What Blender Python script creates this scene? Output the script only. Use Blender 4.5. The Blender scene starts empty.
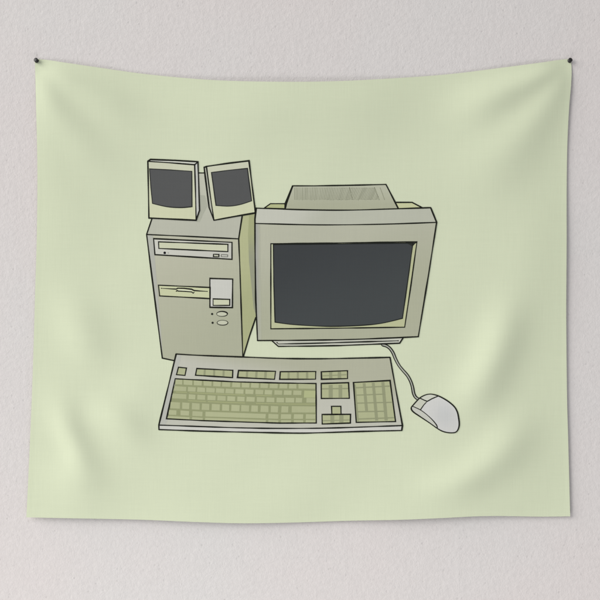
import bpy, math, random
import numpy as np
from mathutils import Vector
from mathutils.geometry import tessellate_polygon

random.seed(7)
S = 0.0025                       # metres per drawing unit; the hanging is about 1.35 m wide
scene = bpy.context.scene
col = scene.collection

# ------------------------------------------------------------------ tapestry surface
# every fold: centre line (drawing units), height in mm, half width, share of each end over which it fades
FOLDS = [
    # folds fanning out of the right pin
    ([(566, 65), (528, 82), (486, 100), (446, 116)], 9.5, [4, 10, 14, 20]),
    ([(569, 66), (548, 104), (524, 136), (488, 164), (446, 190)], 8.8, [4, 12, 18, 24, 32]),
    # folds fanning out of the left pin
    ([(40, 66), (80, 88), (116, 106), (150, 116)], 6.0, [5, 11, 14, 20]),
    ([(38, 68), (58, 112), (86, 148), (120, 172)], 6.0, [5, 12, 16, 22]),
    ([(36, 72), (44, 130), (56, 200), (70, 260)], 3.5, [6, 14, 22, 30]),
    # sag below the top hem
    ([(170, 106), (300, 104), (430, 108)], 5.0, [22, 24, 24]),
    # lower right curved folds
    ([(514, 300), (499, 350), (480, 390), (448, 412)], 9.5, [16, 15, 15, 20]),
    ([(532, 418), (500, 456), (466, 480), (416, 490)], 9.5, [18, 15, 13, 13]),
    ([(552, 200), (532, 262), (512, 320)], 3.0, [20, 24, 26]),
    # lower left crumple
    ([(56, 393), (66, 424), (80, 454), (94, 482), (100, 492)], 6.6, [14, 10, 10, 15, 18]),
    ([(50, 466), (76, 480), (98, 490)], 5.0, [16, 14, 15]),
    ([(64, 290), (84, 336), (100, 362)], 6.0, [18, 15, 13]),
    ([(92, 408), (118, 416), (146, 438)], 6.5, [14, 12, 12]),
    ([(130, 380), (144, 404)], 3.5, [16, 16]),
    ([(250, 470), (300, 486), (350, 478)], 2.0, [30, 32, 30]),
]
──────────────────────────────
● **Objective**
Copy nothing but the lines from the first one in the listing through the line with "col = scene.collection", and omit the pictures.

● **Response to the exercise**
What Blender Python script creates this scene? Output the script only. Use Blender 4.5. The Blender scene starts empty.
import bpy, math, random
import numpy as np
from mathutils import Vector
from mathutils.geometry import tessellate_polygon

random.seed(7)
S = 0.0025                       # metres per drawing unit; the hanging is about 1.35 m wide
scene = bpy.context.scene
col = scene.collection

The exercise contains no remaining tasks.